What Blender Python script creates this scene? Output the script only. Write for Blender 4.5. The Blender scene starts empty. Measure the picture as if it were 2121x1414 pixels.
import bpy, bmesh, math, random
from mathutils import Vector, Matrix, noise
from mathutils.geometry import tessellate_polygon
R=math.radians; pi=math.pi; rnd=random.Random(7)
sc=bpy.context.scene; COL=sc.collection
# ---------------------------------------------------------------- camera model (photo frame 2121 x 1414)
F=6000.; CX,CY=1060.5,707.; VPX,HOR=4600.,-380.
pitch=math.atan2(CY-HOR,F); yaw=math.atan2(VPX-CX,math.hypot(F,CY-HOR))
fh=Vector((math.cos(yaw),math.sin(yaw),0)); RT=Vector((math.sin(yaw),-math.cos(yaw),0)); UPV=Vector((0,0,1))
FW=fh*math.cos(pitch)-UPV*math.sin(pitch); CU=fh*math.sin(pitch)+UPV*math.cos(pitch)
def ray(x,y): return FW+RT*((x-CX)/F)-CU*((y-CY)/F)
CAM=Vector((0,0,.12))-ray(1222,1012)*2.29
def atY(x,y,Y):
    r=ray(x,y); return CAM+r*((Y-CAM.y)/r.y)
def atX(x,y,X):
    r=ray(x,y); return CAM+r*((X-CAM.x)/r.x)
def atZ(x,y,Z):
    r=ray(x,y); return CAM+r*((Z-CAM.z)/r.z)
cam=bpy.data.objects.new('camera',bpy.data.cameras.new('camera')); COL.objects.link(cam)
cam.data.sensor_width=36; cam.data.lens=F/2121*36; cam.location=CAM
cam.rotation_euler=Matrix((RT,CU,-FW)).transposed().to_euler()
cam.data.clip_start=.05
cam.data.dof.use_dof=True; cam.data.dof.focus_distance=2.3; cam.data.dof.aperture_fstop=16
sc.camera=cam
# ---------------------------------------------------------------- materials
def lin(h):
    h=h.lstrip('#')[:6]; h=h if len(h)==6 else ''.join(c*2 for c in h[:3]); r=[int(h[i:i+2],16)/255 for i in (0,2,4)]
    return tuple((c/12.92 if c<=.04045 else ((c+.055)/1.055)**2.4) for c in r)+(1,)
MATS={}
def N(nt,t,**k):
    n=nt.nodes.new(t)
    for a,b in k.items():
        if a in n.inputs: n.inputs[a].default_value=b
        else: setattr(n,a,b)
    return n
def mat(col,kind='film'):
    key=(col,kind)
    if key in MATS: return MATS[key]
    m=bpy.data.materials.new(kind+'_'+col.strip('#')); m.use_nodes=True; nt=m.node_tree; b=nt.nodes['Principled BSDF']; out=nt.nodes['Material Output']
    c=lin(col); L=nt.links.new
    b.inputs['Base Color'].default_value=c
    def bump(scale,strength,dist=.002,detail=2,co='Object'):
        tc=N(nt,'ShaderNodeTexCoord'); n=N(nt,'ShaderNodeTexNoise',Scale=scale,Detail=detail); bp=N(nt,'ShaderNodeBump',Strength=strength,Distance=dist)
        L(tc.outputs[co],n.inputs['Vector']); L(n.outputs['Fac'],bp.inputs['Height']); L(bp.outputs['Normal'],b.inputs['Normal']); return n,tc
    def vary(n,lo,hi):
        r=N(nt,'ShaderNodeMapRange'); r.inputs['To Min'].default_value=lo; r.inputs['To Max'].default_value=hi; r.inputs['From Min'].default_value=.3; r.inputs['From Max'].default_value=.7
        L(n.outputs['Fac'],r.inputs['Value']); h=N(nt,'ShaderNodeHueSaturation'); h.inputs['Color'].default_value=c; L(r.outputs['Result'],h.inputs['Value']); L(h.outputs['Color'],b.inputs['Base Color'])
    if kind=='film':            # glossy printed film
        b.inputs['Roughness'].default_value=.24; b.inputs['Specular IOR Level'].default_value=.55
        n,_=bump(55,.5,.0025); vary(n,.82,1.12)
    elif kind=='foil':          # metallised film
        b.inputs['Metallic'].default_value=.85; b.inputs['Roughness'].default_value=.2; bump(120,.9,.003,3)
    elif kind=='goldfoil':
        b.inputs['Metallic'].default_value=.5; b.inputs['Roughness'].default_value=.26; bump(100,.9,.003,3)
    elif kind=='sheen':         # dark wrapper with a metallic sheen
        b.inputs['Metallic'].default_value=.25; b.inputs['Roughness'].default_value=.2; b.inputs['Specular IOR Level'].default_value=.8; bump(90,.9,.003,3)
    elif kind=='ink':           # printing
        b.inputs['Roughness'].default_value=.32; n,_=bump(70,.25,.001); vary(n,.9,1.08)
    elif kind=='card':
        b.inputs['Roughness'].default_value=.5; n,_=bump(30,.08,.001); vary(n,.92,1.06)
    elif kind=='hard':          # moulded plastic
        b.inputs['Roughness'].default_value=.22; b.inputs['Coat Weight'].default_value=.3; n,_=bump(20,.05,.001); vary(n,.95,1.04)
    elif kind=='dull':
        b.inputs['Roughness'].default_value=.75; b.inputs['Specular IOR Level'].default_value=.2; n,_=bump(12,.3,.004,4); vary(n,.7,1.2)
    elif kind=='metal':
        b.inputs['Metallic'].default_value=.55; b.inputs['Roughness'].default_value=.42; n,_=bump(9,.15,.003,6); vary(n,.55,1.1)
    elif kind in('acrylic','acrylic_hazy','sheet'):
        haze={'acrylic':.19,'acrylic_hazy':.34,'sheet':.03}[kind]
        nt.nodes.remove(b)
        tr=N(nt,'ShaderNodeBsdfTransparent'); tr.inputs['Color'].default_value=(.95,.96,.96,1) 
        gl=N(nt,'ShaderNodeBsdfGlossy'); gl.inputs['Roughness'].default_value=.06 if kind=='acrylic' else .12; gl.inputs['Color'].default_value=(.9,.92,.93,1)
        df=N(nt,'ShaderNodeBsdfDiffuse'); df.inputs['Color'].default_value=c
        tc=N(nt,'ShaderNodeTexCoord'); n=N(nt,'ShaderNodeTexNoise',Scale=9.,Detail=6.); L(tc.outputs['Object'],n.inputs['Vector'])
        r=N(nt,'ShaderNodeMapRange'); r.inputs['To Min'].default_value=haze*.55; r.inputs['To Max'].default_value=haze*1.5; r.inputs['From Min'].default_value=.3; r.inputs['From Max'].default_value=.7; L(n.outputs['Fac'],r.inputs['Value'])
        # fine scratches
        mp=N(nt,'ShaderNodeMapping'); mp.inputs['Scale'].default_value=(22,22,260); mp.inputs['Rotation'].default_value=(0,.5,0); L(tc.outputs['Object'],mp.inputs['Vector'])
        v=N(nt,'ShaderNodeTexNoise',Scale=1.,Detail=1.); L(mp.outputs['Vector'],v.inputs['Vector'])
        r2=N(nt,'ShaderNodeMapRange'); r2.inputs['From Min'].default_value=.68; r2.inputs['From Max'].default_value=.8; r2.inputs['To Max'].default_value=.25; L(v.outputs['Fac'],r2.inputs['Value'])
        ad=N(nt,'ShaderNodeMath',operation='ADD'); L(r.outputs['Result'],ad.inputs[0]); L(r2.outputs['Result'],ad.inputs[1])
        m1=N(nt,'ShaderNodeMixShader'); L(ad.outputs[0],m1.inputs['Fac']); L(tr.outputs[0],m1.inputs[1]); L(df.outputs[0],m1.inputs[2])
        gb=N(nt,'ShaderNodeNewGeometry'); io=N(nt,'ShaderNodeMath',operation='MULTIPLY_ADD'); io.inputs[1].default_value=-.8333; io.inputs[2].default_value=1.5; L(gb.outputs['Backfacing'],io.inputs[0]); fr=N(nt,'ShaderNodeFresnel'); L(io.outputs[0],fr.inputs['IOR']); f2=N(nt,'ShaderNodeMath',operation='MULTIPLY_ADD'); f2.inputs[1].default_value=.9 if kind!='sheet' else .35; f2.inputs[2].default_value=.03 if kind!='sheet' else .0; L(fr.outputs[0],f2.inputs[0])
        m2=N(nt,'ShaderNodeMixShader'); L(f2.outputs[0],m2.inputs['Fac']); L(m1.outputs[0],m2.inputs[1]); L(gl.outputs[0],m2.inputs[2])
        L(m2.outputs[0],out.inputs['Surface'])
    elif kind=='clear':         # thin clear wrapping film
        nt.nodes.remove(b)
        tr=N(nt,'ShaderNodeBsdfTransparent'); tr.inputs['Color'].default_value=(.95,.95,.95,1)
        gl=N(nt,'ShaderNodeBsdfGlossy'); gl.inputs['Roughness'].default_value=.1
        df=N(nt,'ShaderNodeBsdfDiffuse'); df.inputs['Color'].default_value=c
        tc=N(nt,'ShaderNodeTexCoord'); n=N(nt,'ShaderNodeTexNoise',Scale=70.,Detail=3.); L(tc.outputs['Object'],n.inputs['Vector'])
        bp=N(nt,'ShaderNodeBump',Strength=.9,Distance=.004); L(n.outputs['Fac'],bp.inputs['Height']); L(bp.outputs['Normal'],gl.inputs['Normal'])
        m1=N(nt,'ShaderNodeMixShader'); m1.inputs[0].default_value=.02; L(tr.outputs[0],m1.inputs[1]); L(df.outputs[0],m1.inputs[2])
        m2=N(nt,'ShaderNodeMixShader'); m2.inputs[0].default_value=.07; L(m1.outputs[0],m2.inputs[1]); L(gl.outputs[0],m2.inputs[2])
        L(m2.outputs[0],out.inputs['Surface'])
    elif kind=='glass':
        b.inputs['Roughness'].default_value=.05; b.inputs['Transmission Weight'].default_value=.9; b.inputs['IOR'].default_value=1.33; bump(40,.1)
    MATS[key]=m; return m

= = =

(Instruction) Pick out each line above that includes "scene" and show it.

(The output)
What Blender Python script creates this scene? Output the script only. Write for Blender 4.5. The Blender scene starts empty. Measure the picture as if it were 2121x1414 pixels.
sc=bpy.context.scene; COL=sc.collection